FACT OF THE DAY: The greeny-blue colour of the river and lake
The Kawarau River
Down which we ended up floating on body boards water is due to 'rock flour', clay-sized particles of rock, generated by glacial erosion and suspended within the water.
Polly:
Queenstown has the most expensive campsites in NZ which kind of sucks. The one we stayed at also charged you extra for a shower. The cheek of it! In need of an electric hook-up, we succumbed, then wandered down the hill to find a beer and book an activity for the following day.
We went to one of the many tourist info shops and booked the "Mad Dog River Boarding". The very nice man also gave us a wad of BOGOF vouchers for the "World Bar" so, always happy with a bargain, we headed there. Queenstown is kind of a "cool town", and in our limited wardrobe we felt a little old and sad in the pub. The BOGOF beers & G&Ts were faultless though!
The next morning we joined the Mad Dog group and took a short bus ride to the Kawarau river. We were provided with 5mm wetsuits, booties, flippers and a bodyboard. We then descended the cliff to a calm area of water on the river. Entering the 8 deg C water
was chilling, though by the looks on the men's faces, slightly worse for them. Once we were in our bodies were fine but our hands were freezing, and every time you went under water you got an ice-cream headache. Thankfully, once we started moving we didn't even notice the temperature.
After a 15-minute training session on how to kick, position yourself on the board, and negotiate the rapids, we set off. The rapids went on for about an hour, with periods of floating in between. We were actually really grateful for these slower sections as it uses loads of energy and can become quite tiring.

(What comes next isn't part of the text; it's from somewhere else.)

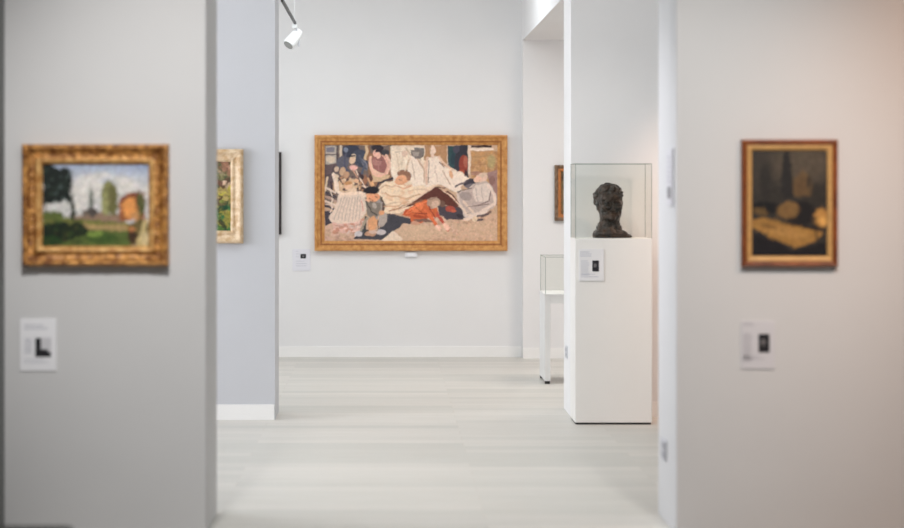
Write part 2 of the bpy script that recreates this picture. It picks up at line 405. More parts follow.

After the rapids, we were towed in pairs behind a jet ski to the camp down the river. This was pretty fun and everyone got thrown off at the end. We then clambered up a ladder and did a few rock jumps, before having a go at their purpose-built slide. They put a hose of running water down the metal slide and then we all went down on our boards. You pick up some decent speed, and skim out for about 20m into the river. The day was great fun, but could have
been a bit more extreme if the water levels weren't so high.
That night, we thought we'd try sleeping in the street. There weren't any "No Overnight Camping" signs so we thought it'd be OK. We cooked up some grub and had an early night, only to be rudely awakened at 11pm by a very strict gentleman giving us a warning about being illegally parked. He maintained that even though there are no signs, it is stated when you enter the town that no roadside camping is allowed, and we would be charged $400 if we didn't move immediately. Not wanting to be stung for that, we drove to the campsite. Bah humbug!
The next morning I woke up feeling sick as I remembered what I had signed up for. The night before I had booked and paid for the Shotover Canyon Swing. It seemed like a fun idea at the time! After being shown a movie of Jack Osborne, and some other famous people doing it, I only felt worse.
One of the advantages of the Canyon Swing over bungying is that you don't have to jump. It says in the bumf that they can lower
you in the harness and then pull a pin, releasing you automatically. When I told them this they laughed and told me that it wasn't working that day. They then spent the next 10 minutes freaking me out telling me that my harness was loose blah blah blah. Despite feeling sick as hell, determination got the better of me and I ran off the edge - a little prematurely! The feeling was incredible, I have never experienced a rush of adrenaline like it. So much so, that once I'd stopped shaking, I jumped again.